Pamela Butchart - embracing your 'inner weirdness'
Published on: 15 November 2016 Author: Pamela Butchart
Petunia Perry and the Curse of the Ugly Pigeon featured as one of our Bookbuzz books in 2016. Author Pamela Butchart writes about her own experiences at school influence her books.
I found the move between primary and secondary school a bit tricky. When I first started secondary school I was labelled 'weird'. I had weird shoes, an even weirder skirt, two pet rats and I played the spoons. This had been fine at primary school (encouraged, even!) but secondary school was a different beast.
As the year went on I became more and more self-conscious. I began to shed myself of the old, 'weird' Pamela so that I could blend in with everyone else. I went shopping for new clothes, gave up playing the spoons, violin and African drums and stopped reading in the playground. I was weird, but I didn't embrace it.
I wasn't bullied, exactly, but it did seem that I got a hard time for almost everything that I did. I just couldn't do right! For example, EVERYONE started getting perms, so I got one too (without telling my mum - yikes!). But somehow I came out of the hairdressers looking like a sheep that had been in a fire and got 'baa-d' at in the corridor for weeks.
To be fair, I think it was the same for everyone. The key to not standing out was to, well, not stand out! Your perm had to be JUST right and not too 'perm-y'. You could laugh at jokes, but you couldn't snort. And you could only do 55.8% of your homework MAX without being labelled a 'geek'. It was brutal. Fitting in meant wearing the same as everyone else, acting the same as everyone else and generally checking your soul at the school gates upon entering.

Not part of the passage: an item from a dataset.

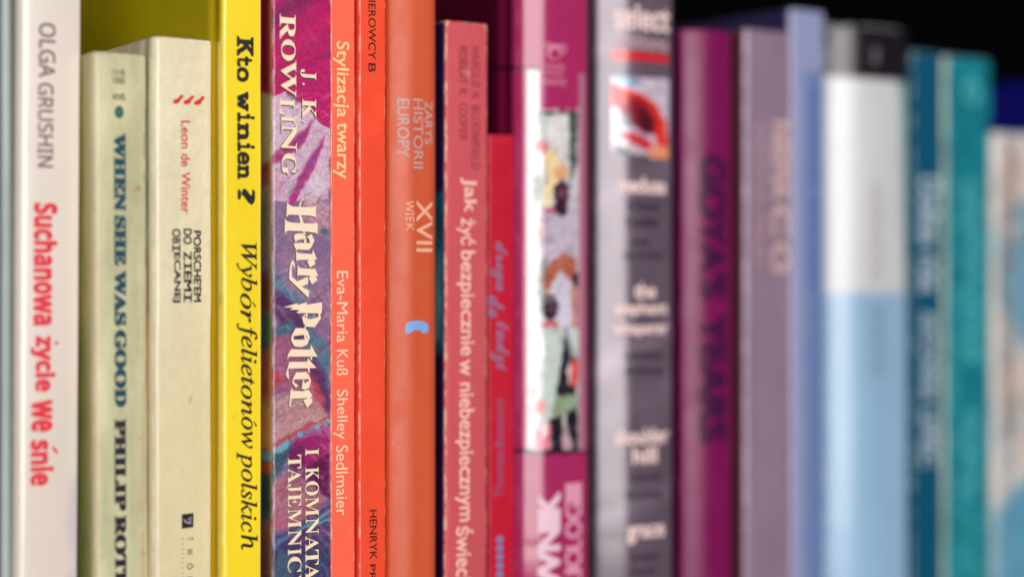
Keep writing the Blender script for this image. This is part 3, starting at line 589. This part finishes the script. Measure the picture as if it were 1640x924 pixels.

Eventually (thank goodness!) I began to relax, be myself again and care less about what people thought of me. I decide to embrace my 'inner weirdness.' If I wanted to go to the school Halloween disco as a fossil then I'd go as a fossil (even if there was a good chance it might not go down well).
If I could go back in time I like to think I'd do it all differently. I'd be myself from Day 1 and not care about what other people thought. I'd rock up to school wearing an 'I Love Rats' t-shirt, enter the talent show and do a brilliant spoon solo. I'd probably also join the school choir and sing only in my awesome (male) operatic voice. But I can't go back, so I've firmly made it my mission to be 100% weird and eccentric EVERY DAY in school (I'm a secondary school teacher) and encourage my pupils to always be their own, unique selves too.
Who wants to conform when instead you could dye your hair blue, start a band called 'Cheese Face' and rock-out on the xylophone?
Something I saw when I first became a teacher also inspired me to write about starting secondary school. A pupil passed me in the corridor; she was wearing big glasses, carrying a huge instrument case and reading a book as she walked along the corridor. The memory of a group of girls laughing at me as I walked through the playground with my violin case while reading a book came flooding back to me. I instantly felt very protective of her. That was until I spotted her backpack. It said 'Nerds Rule!' I burst out laughing. It was the best thing I'd ever seen! I admire that girl so much. I wish I'd had the guts to wear a backpack to school that said 'I have a metal detector and I DIG IT!'
You have to learn to love your uniqueness and stand up for who you are (even if who you are is a bit weird). The weirder the better, I say! Petunia Perry and the Curse of the Ugly Pigeon is about a girl (not me) trying to survive the move between primary and secondary school (still not me). There's quite a bit of spoon-playing involved.
(Ok, so it might be a BIT about me - expect for the 'poo bit'...sort of).